There is no shortage of mobile device trends for companies to consider as they look to check off items on their 2018 technology wish lists. In a recent post, we focused on the best practices to keep in mind when planning for mobile technology in 2018 and now we’ll explore four of the mobile device trends to watch this year. Enjoy!

1) Consumer Mobile Devices in the Enterprise

The idea of using consumer devices, such as smartphones or tablets, in the enterprise is not new, but the availability of new peripherals, such as sleds, Bluetooth scanners, and ruggedized cases have made this option more attractive than in the past.

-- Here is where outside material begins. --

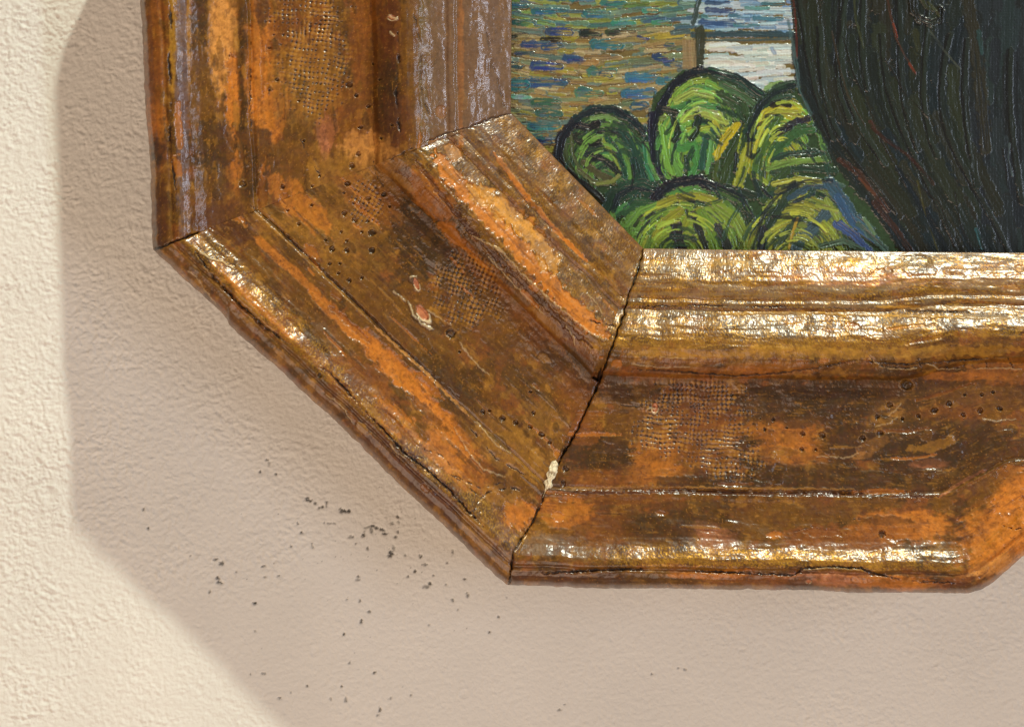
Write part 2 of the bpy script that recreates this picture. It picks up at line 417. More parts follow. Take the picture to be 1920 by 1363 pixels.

The Airline industry is embracing consumer devices in the workplace, even if that workplace is 40,000 feet in the air. It’s not uncommon for flight attendants to use company-provided consumer devices to maintain travel schedules or process credit cards for in-flight purchases, such as beverages.

Consumer devices have lower purchase prices than commercial technology, but companies must factor downtime, failure rates, and repair costs into the purchase decisions, as consumer devices break more often than their commercial counterparts. Moreover, companies should understand that consumer devices require more frequent operating system updates, and they will need to track these updates carefully to ensure all devices are running on the same system to avoid compatibility issues.

While it is less common than using a company-provided consumer device, some employees are using their personal devices in the workplace. In these cases, the company provides an app that runs on their employees’ own devices. This scenario creates liability, HR, and security risks, so it’s crucial that businesses carefully weigh the benefits and risks before implementing this approach.

OEM’s are keen to this ideal as well, that users want to feel comfortable while using a device at work. More and more devices are being manufactured to provide a user experience to lessen training hours and user errors. In a recent interview with us, Dave Lowe (VP of Sales at Honeywell)  stated “Consumerization has finally reached the industrialized segment of the business world and we’ve noticed the tipping point where the Android operating system has moved from preferred to required.” read more from our discussion with Dave which further highlights OEM’s drive toward consumerization of their mobile devices offered on the enterprise level.

2) Wearable Technology on the Rise

Until recently, only a few OEM’s offered wearable mobile computing devices, but today more OEMs have entered the market to meet the increasing demand for this technology. The growing number of grocery stores offering pick-and-pack services are one reason for the rising popularity of wearable technology. The increase in warehouses and distribution centers, where employees fulfill orders, has also spurred greater interest in these devices.

Wearable technology, which can include scanning, voice recognition, and smart glasses capabilities, can boost productivity, reduce errors, and lower costs across the supply chain. These devices enable workers hands-free mobility as they review online orders, scan product barcodes, and pack shipping crates. The market for wearable technology is modest, but it’s growing, and as more and more companies look to automate and increase efficiencies across the supply chain, expect this upward trend to continue.

3) The Falling Costs of RFID Technology

RFID technology enables the automated scanning of hundreds of RFID tags simultaneously, which has distinct advantages in shipping, warehousing, and manufacturing environments. While the price points for RFID tags and scanners are falling, they are still three-to-ten times more expensive than barcode scanning technology. Because RFID is a very specialized area, the adoption rate is still relatively low, but falling prices might change that.

Macy’s is one retailer that is ramping up its RFID capabilities to ensure it has clothing inventory (including the right sizes and colors) on its shelves and not in the stockroom. Macy’s projected it would have 100 percent of all items in all its stores RFID tagged by the end of this year. While RFID isn’t practical for every company, it will likely generate greater interest as the price continues to fall and the technology improves.

4) Sunsetting of Window’s Mobile Platform

Microsoft announced that the company is no longer focusing on developing features and hardware for its Windows 10 mobile platform, leading many to interpret the platform is winding down. In a recent release, Microsoft says the “will continue to support the platform with bug fixes and security updates, but those using Windows-powered mobile devices aren’t going to see any new apps or innovations.”

This is a significant announcement for any companies using the Windows Mobile OS in their business. Those who are using the Microsoft OS are likely to begin looking at Android and iOS device alternatives to avoid disruptions to their operations. Major OEM’s such as Honeywell, Bluebird, Datalogic, and Zebra are heavily invested in providing Android options for those looking to make the move.

Emerging mobile technologies offer exciting potential for companies that want to increase efficiencies and lower costs, but just because it’s new doesn’t mean it’s a good fit for every organization. Carefully consider the pros and cons before implementing any technology and understand how it will impact your company’s existing process and tools.